Greece’s Biggest Urban Project Hits €1.5B in Sales

The redevelopment of Athens' former international airport at Elliniko is gaining momentum, with its Riviera Tower skyscraper nearing a key construction milestone and the Little Athens residential complex 85% sold.

The redevelopment of Elliniko — the site of Athens’ former international airport, which served the Greek capital for 63 years before closing in 2001 — has crossed a major financial threshold. Cumulative revenues from property sales and leases have surpassed €1.5 billion, according to developer Lamda Development.

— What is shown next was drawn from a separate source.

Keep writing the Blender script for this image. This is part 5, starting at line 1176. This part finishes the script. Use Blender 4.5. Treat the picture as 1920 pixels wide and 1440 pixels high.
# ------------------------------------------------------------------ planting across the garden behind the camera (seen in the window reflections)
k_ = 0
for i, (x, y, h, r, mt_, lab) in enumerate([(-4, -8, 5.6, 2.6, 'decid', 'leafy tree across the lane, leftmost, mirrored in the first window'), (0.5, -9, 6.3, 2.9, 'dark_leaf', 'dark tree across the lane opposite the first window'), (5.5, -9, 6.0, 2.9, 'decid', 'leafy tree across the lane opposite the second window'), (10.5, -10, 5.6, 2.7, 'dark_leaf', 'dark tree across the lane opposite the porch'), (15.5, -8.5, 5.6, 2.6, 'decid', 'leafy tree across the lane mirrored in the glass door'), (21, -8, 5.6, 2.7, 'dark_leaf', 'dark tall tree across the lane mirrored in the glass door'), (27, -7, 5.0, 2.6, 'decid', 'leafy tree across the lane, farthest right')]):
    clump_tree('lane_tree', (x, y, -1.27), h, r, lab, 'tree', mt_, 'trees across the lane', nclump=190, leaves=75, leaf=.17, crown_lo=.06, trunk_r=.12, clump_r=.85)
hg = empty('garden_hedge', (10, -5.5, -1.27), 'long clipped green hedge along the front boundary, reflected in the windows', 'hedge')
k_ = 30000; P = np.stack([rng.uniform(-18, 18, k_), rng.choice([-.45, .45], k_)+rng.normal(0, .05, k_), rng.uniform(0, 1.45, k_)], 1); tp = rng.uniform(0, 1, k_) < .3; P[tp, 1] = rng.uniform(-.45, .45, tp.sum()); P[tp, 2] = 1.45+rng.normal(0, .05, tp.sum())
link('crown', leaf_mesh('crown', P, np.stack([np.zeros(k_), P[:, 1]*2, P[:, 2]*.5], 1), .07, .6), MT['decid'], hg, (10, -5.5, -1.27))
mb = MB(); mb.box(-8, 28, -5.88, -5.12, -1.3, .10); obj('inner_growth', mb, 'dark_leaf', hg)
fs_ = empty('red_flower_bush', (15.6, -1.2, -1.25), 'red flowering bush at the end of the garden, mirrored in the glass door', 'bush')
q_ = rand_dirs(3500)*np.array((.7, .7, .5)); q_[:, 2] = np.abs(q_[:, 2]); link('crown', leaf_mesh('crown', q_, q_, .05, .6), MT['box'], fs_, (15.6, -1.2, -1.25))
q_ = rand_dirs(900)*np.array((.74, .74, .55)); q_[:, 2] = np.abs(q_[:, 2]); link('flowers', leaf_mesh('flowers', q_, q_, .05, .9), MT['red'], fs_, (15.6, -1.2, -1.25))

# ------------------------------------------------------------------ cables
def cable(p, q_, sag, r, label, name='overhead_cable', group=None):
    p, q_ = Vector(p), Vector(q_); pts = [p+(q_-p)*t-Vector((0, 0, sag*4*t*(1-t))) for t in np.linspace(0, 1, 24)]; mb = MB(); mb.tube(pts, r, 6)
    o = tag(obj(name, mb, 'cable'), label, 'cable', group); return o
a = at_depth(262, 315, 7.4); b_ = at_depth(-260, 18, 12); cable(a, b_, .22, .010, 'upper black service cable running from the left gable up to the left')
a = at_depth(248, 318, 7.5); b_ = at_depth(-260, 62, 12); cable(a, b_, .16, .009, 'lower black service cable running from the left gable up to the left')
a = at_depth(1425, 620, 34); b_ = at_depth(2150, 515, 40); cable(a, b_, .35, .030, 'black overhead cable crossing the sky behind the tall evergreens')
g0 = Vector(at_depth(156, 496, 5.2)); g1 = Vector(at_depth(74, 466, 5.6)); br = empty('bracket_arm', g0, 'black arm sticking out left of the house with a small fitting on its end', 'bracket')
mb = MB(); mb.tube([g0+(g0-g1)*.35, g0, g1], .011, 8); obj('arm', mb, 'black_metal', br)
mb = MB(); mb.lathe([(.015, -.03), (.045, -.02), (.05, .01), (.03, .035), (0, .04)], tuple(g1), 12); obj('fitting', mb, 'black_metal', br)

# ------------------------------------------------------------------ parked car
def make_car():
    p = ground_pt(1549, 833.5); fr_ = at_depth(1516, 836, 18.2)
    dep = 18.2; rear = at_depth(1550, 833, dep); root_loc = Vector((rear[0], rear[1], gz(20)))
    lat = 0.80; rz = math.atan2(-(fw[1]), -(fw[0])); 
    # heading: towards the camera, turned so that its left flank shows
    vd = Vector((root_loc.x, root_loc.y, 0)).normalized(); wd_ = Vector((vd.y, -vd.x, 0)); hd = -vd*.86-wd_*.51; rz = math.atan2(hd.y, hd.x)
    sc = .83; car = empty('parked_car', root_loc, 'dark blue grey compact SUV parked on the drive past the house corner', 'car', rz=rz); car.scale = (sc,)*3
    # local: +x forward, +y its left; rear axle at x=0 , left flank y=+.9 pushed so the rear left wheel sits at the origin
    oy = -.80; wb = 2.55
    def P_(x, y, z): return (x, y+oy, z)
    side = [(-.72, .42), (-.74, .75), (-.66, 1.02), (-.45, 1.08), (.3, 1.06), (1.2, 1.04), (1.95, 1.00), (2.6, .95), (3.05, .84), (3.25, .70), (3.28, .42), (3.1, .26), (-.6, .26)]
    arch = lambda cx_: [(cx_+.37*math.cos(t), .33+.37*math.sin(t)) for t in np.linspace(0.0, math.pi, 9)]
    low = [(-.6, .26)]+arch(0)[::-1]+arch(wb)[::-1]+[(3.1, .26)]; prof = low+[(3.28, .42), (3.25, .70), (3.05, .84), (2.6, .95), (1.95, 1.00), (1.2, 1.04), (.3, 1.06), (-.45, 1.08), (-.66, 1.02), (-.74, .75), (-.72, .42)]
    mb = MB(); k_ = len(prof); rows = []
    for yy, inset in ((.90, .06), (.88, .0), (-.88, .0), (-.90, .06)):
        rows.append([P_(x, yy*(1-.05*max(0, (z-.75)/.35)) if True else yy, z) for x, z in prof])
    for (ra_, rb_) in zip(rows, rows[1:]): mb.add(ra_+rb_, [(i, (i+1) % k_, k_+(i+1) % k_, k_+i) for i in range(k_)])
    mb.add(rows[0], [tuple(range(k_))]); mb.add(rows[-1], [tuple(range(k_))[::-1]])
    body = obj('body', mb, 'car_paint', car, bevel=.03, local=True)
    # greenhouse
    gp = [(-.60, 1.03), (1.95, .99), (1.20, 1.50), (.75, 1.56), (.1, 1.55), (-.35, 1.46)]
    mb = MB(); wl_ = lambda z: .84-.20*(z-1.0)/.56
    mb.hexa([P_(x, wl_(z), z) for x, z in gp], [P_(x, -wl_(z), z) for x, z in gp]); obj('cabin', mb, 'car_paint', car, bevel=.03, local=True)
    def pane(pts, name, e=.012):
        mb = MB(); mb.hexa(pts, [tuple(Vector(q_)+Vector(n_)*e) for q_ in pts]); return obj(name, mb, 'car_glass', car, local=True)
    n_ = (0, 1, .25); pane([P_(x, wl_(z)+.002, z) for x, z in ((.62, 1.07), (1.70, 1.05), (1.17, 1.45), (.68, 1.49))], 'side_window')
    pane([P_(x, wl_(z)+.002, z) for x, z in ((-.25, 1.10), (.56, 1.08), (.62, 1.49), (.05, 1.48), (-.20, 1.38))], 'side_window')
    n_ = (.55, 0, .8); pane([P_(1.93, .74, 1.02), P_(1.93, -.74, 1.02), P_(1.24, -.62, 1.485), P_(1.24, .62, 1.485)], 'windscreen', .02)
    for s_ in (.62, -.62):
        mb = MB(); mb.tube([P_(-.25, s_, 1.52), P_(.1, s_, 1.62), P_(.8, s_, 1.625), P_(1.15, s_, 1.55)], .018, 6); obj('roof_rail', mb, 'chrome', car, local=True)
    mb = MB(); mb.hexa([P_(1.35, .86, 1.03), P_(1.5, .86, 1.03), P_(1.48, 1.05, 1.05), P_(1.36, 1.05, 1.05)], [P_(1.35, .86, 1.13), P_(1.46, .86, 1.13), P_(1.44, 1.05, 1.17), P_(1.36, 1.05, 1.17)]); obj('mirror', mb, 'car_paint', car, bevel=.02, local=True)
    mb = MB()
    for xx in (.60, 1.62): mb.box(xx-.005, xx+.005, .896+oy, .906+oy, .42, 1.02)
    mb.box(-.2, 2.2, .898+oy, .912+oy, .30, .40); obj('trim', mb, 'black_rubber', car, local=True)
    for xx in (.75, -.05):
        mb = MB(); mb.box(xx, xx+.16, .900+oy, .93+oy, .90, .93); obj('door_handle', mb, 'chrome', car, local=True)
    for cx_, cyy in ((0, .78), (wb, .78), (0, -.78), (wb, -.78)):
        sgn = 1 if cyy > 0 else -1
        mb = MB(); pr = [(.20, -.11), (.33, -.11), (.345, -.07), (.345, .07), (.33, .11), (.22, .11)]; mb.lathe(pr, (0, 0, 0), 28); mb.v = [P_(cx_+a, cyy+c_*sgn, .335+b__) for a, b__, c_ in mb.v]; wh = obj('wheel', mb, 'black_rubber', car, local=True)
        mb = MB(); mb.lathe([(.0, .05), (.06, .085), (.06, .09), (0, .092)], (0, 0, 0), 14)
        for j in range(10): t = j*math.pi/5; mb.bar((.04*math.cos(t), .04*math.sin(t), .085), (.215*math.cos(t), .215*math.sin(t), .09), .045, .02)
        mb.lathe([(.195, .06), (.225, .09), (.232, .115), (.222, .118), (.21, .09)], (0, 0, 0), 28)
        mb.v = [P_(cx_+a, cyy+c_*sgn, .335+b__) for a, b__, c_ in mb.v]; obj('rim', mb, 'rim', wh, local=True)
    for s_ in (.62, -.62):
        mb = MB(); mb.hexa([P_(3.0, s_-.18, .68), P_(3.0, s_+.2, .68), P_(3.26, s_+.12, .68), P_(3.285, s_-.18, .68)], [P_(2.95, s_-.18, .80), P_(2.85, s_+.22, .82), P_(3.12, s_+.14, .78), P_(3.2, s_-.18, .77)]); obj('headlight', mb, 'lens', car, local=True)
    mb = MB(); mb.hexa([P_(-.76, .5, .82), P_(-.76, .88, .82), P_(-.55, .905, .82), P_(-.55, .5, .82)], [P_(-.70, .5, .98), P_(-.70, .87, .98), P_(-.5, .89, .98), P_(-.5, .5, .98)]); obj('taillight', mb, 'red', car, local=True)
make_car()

The €8 billion project, which has been described as the largest urban regeneration effort in modern Greek history, is transforming a sprawling coastal site in southern Athens into a mixed-use district that will include residences, hotels, retail, and green spaces. The developer estimates the completed project will contribute 2.4% to Greece’s GDP and generate 75,000 permanent jobs in tourism, commerce, and technology.

Little Athens Drives Residential Demand

A significant share of that revenue momentum is coming from Little Athens, the project’s flagship residential development. Of the 671 apartments brought to market, 571 — or 85% — had been sold or reserved as of the end of February 2026.

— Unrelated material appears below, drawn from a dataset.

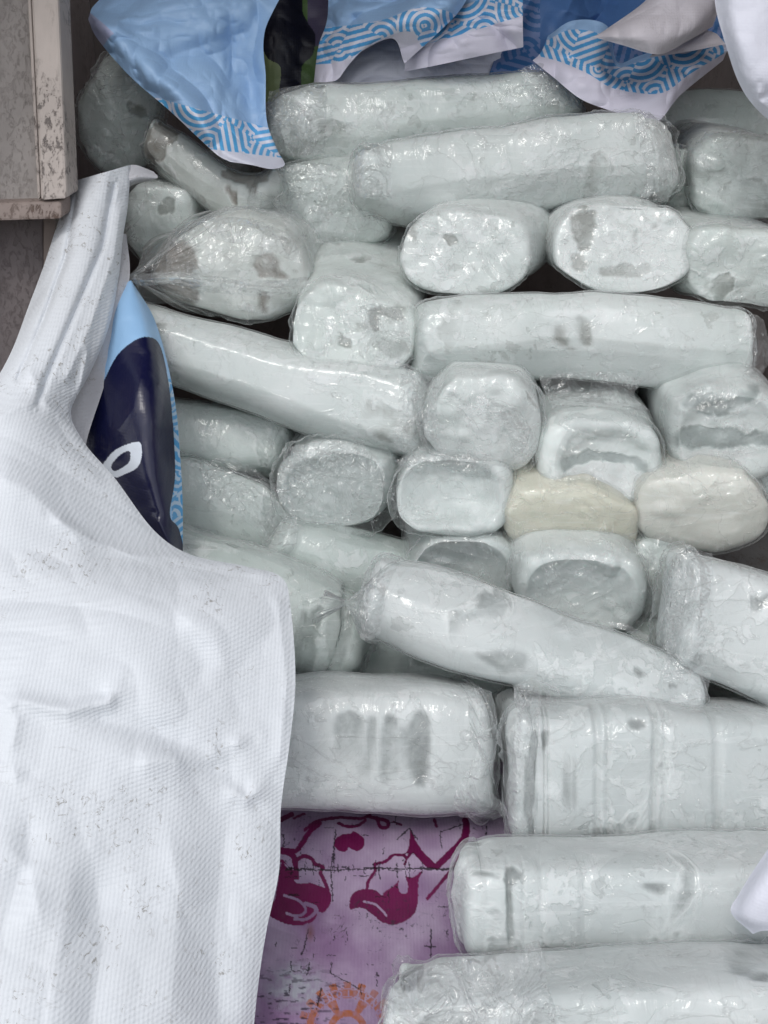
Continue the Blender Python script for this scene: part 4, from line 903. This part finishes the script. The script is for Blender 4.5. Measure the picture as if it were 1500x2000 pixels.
sheet('cloth', [[(1520, 1630, 1.04), (1560, 1620, 1.02), (1640, 1620, 1.02)], [(1478, 1690, 1.045), (1520, 1690, 1.01), (1640, 1690, 1.0)], [(1444, 1745, 1.05), (1490, 1750, 1.01), (1640, 1750, 1.0)], [(1428, 1782, 1.055), (1480, 1795, 1.02), (1640, 1800, 1.01)], [(1470, 1824, 1.05), (1505, 1818, 1.03), (1640, 1830, 1.02)]], 70, 80, M_cloth, wc2, namp=0.004, seed=95)

# loose folds of the bags, each belonging to its block
def flap(parent, rows, amp=0.006, fine=0.008, nu=90, nv=90, seed=1):
    G = catmull(catmull(np.array(rows, float), nv, 0), nu, 1)
    W = P(G[..., 0], G[..., 1], G[..., 2])
    q = W * 17 + 1.2 * np.stack([fbm(W * 16, seed, 2), fbm(W * 16 + 5, seed + 1, 2), fbm(W * 16 + 9, seed + 2, 2)], -1)
    r = ridged(q, seed + 3, 3); r2 = ridged(np.stack([q[..., 0] * 1.6, q[..., 1] * 0.5, q[..., 2] * 0.5], -1), seed + 8, 2)
    d = G[..., 2] - fine * (r * 0.7 + r2 * 0.6) + amp * fbm(W * 14, seed + 5, 2)
    # ragged outline
    e = np.minimum(np.minimum(*np.meshgrid(np.linspace(0, 1, nu), np.linspace(0, 1, nv))), 1)
    jx = 5 * fbm(W * 40, seed + 20, 2); jy = 5 * fbm(W * 40 + 3, seed + 21, 2)
    W = P(G[..., 0] + jx, G[..., 1] + jy, d)
    grid_mesh('bag_fold', W, False, mat=M_flap, parent=parent, extra={'crease': np.clip(r * 0.8 + r2 * 0.6, 0, 1)})
flap(b_near, [[(762, 1925, 0.965), (860, 1880, 0.955), (960, 1858, 0.955), (1052, 1835, 0.975)], [(752, 1960, 0.955), (850, 1930, 0.94), (960, 1910, 0.94), (1068, 1890, 0.965)], [(745, 2010, 0.95), (850, 1990, 0.93), (960, 1985, 0.93), (1085, 1980, 0.955)], [(740, 2090, 0.95), (850, 2090, 0.93), (960, 2090, 0.93), (1110, 2090, 0.955)]], fine=0.016, nu=170, nv=130, seed=101)
flap(b_rib, [[(1003, 1345, 1.21), (1025, 1335, 1.20), (1060, 1350, 1.215)], [(1008, 1400, 1.20), (1030, 1400, 1.19), (1055, 1400, 1.215)], [(996, 1480, 1.20), (1020, 1480, 1.19), (1045, 1480, 1.215)], [(986, 1560, 1.205), (1015, 1560, 1.19), (1045, 1560, 1.215)], [(990, 1610, 1.21), (1015, 1620, 1.20), (1050, 1625, 1.22)], [(1010, 1640, 1.22), (1030, 1645, 1.215), (1060, 1645, 1.225)]], fine=0.009, nu=60, nv=150, seed=111)
flap(b_short, [[(925, 1345, 1.25), (945, 1345, 1.245), (958, 1350, 1.26)], [(935, 1400, 1.245), (958, 1400, 1.24), (972, 1405, 1.26)], [(930, 1470, 1.245), (955, 1470, 1.24), (967, 1470, 1.26)], [(890, 1540, 1.245), (930, 1535, 1.235), (958, 1545, 1.26)], [(885, 1575, 1.25), (940, 1575, 1.24), (985, 1572, 1.26)], [(900, 1595, 1.26), (950, 1598, 1.26), (994, 1592, 1.27)]], fine=0.010, nu=70, nv=130, seed=121)
flap(b_pleat, [[(800, 722, 1.455), (818, 728, 1.45), (860, 735, 1.455)], [(806, 770, 1.45), (825, 775, 1.445), (852, 780, 1.45)], [(815, 830, 1.45), (832, 835, 1.445), (855, 840, 1.45)], [(838, 885, 1.455), (850, 890, 1.45), (868, 892, 1.455)]], fine=0.007, nu=50, nv=90, seed=131)
flap(b_pleat, [[(930, 775, 1.425), (960, 780, 1.42), (1010, 800, 1.43)], [(970, 830, 1.42), (1000, 835, 1.41), (1040, 840, 1.43)], [(1000, 880, 1.42), (1025, 875, 1.41), (1052, 870, 1.43)], [(1018, 905, 1.43), (1026, 908, 1.43), (1034, 904, 1.435)]], fine=0.010, nu=70, nv=70, seed=133)
flap(b_level, [[(1455, 615, 1.49), (1475, 612, 1.485), (1490, 625, 1.50)], [(1462, 660, 1.485), (1482, 660, 1.48), (1498, 655, 1.50)], [(1462, 700, 1.485), (1482, 700, 1.48), (1508, 690, 1.50)], [(1450, 740, 1.49), (1465, 742, 1.49), (1485, 738, 1.50)]], fine=0.007, nu=50, nv=80, seed=141)
flap(b_second, [[(1235, 218, 1.585), (1270, 222, 1.58), (1300, 262, 1.60)], [(1250, 280, 1.575), (1285, 280, 1.57), (1318, 300, 1.60)], [(1262, 340, 1.575), (1295, 340, 1.57), (1322, 340, 1.60)], [(1250, 395, 1.585), (1280, 400, 1.58), (1305, 392, 1.60)]], fine=0.011, nu=80, nv=100, seed=151)
flap(b_second, [[(696, 300, 1.58), (725, 285, 1.575), (765, 282, 1.58)], [(692, 340, 1.575), (722, 340, 1.565), (765, 340, 1.575)], [(700, 385, 1.575), (730, 390, 1.565), (765, 390, 1.58)]], fine=0.010, nu=60, nv=70, seed=155)
flap(b_top, [[(525, 178, 1.64), (580, 165, 1.63), (640, 165, 1.64)], [(522, 215, 1.63), (580, 215, 1.615), (640, 215, 1.63)], [(528, 255, 1.63), (580, 255, 1.615), (640, 255, 1.63)], [(540, 298, 1.64), (585, 302, 1.63), (630, 300, 1.64)]], fine=0.011, nu=90, nv=90, seed=161)
flap(b_top, [[(1010, 135, 1.655), (1060, 125, 1.65), (1090, 145, 1.66)], [(1030, 170, 1.65), (1080, 165, 1.64), (1118, 180, 1.66)], [(1040, 210, 1.65), (1090, 205, 1.64), (1140, 212, 1.66)]], fine=0.009, nu=80, nv=60, seed=165)
flap(b_dark, [[(385, 905, 1.52), (450, 895, 1.515), (520, 930, 1.52)], [(400, 945, 1.51), (470, 945, 1.50), (560, 965, 1.515)], [(440, 985, 1.51), (510, 990, 1.50), (578, 1010, 1.515)], [(500, 1040, 1.51), (540, 1040, 1.505), (580, 1060, 1.52)], [(512, 1090, 1.52), (540, 1092, 1.515), (560, 1088, 1.52)]], fine=0.012, nu=110, nv=110, seed=171)
flap(b_tilt, [[(1322, 1070, 1.275), (1350, 1070, 1.27), (1390, 1080, 1.275)], [(1312, 1130, 1.27), (1345, 1130, 1.26), (1390, 1140, 1.27)], [(1302, 1200, 1.27), (1335, 1200, 1.26), (1380, 1210, 1.27)], [(1294, 1270, 1.275), (1325, 1280, 1.27), (1375, 1300, 1.275)]], fine=0.009, nu=80, nv=120, seed=181)
flap(b_dome, [[(1052, 735, 1.50), (1150, 725, 1.49), (1262, 740, 1.50)], [(1068, 770, 1.48), (1150, 770, 1.47), (1240, 772, 1.48)], [(1080, 800, 1.455), (1160, 795, 1.45), (1270, 805, 1.455)]], fine=0.007, nu=110, nv=60, seed=191)
flap(b_crink, [[(560, 875, 1.49), (640, 860, 1.48), (720, 880, 1.49)], [(540, 930, 1.48), (640, 930, 1.465), (750, 930, 1.48)], [(548, 980, 1.48), (640, 985, 1.465), (745, 985, 1.48)], [(600, 1022, 1.49), (650, 1028, 1.48), (710, 1020, 1.49)]], fine=0.014, nu=120, nv=110, seed=201)
flap(b_slope, [[(712, 1150, 1.305), (735, 1120, 1.30), (760, 1120, 1.305)], [(708, 1200, 1.30), (728, 1190, 1.29), (752, 1180, 1.30)], [(704, 1248, 1.305), (722, 1252, 1.30), (742, 1240, 1.305)]], fine=0.008, nu=50, nv=70, seed=211)
flap(b_slope, [[(1300, 1270, 1.30), (1340, 1290, 1.295), (1388, 1318, 1.30)], [(1295, 1320, 1.29), (1340, 1330, 1.285), (1384, 1345, 1.295)], [(1290, 1360, 1.29), (1340, 1365, 1.285), (1384, 1370, 1.295)]], fine=0.008, nu=70, nv=60, seed=215)
flap(b_torn, [[(700, 600, 1.49), (740, 590, 1.48), (780, 600, 1.49)], [(705, 640, 1.485), (745, 640, 1.47), (795, 640, 1.485)], [(700, 690, 1.485), (750, 690, 1.47), (805, 695, 1.485)], [(730, 715, 1.49), (760, 722, 1.485), (800, 715, 1.49)]], fine=0.014, nu=80, nv=90, seed=221)
flap(b_long, [[(770, 705, 1.465), (800, 712, 1.46), (815, 722, 1.47)], [(778, 760, 1.455), (808, 765, 1.45), (826, 770, 1.465)], [(775, 820, 1.455), (808, 825, 1.45), (830, 830, 1.465)], [(770, 875, 1.465), (800, 885, 1.46), (835, 880, 1.47)]], fine=0.009, nu=60, nv=110, seed=231)
flap(b_green, [[(540, 330, 1.63), (600, 318, 1.62), (680, 325, 1.63)], [(528, 400, 1.62), (600, 400, 1.605), (690, 400, 1.62)], [(560, 465, 1.63), (620, 478, 1.62), (700, 470, 1.63)]], fine=0.007, nu=90, nv=80, seed=241)
flap(b_pillow, [[(262, 535, 1.50), (340, 530, 1.485), (430, 540, 1.475), (520, 545, 1.485), (598, 540, 1.50)], [(258, 546, 1.49), (340, 543, 1.465), (430, 553, 1.455), (520, 560, 1.465), (602, 556, 1.495)], [(264, 556, 1.50), (340, 560, 1.485), (430, 572, 1.475), (520, 575, 1.485), (598, 570, 1.50)]], fine=0.008, nu=150, nv=30, seed=251)
flap(b_oval, [[(770, 900, 1.45), (820, 885, 1.44), (880, 888, 1.44), (960, 885, 1.45)], [(790, 915, 1.44), (830, 905, 1.43), (880, 905, 1.43), (960, 905, 1.44)]], fine=0.006, nu=90, nv=24, seed=261)
flap(b_slope, [[(1188, 1216, 1.29), (1225, 1222, 1.285), (1268, 1240, 1.29)], [(1196, 1228, 1.285), (1228, 1238, 1.28), (1266, 1252, 1.288)]], fine=0.004, nu=60, nv=20, seed=271)
flap(b_pillow, [[(400, 425, 1.50), (480, 425, 1.49), (560, 455, 1.50)], [(400, 445, 1.49), (490, 450, 1.475), (585, 490, 1.49)], [(420, 470, 1.49), (500, 480, 1.475), (590, 520, 1.495)]], fine=0.010, nu=110, nv=60, seed=281)
flap(b_rib, [[(1005, 1338, 1.255), (1040, 1328, 1.25), (1090, 1345, 1.255)], [(1004, 1360, 1.22), (1045, 1352, 1.215), (1095, 1362, 1.225)], [(1008, 1385, 1.205), (1045, 1380, 1.20), (1090, 1385, 1.215)]], fine=0.007, nu=80, nv=50, seed=291)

Revenues from residential developments reached €291 million in 2025, nearly double the figure recorded in 2024, representing a 96% year-over-year increase. An additional €105 million was recognized from property sales during the same period, primarily from land plot transactions.

In a recent transaction, Lamda accepted a binding offer for two plots in the so-called “A-Π2” zone for €41.5 million, or roughly €2,650 per square meter of buildable area — a figure that reflects rising land values across the site.

Riviera Tower Approaches Key Milestone

On the construction front, attention is focused on the Riviera Tower, a skyscraper taking shape along Athens’ coastal front. The tower is nearing completion of its 44th floor, an achievement the company describes as both an architectural and financial landmark.

Reaching that floor is expected to trigger a contractual payment of approximately €60 million within March, providing a further boost to the project’s cash flow.

Strong Finances, No Bank Loans Drawn

Despite the scale of ongoing construction, Lamda Development reported that no bank loans were drawn for the Elliniko project in 2025, even though an approved credit line of €232 million remains available from lending banks.

Liquidity was further strengthened in November 2025 through the issuance of a €500 million bond at an interest rate of 3.8%. Cash reserves attributable exclusively to the Elliniko project stood at €567 million at year-end 2025 — nearly double the prior year’s figure.

€1 Billion Invested on the Ground

Capital expenditure for the project reached €426 million in 2025 alone, covering construction of buildings and infrastructure. Cumulative investment since the project’s launch now stands at approximately €990 million — just under €1 billion — underscoring the scale of physical transformation already underway at the former airport grounds.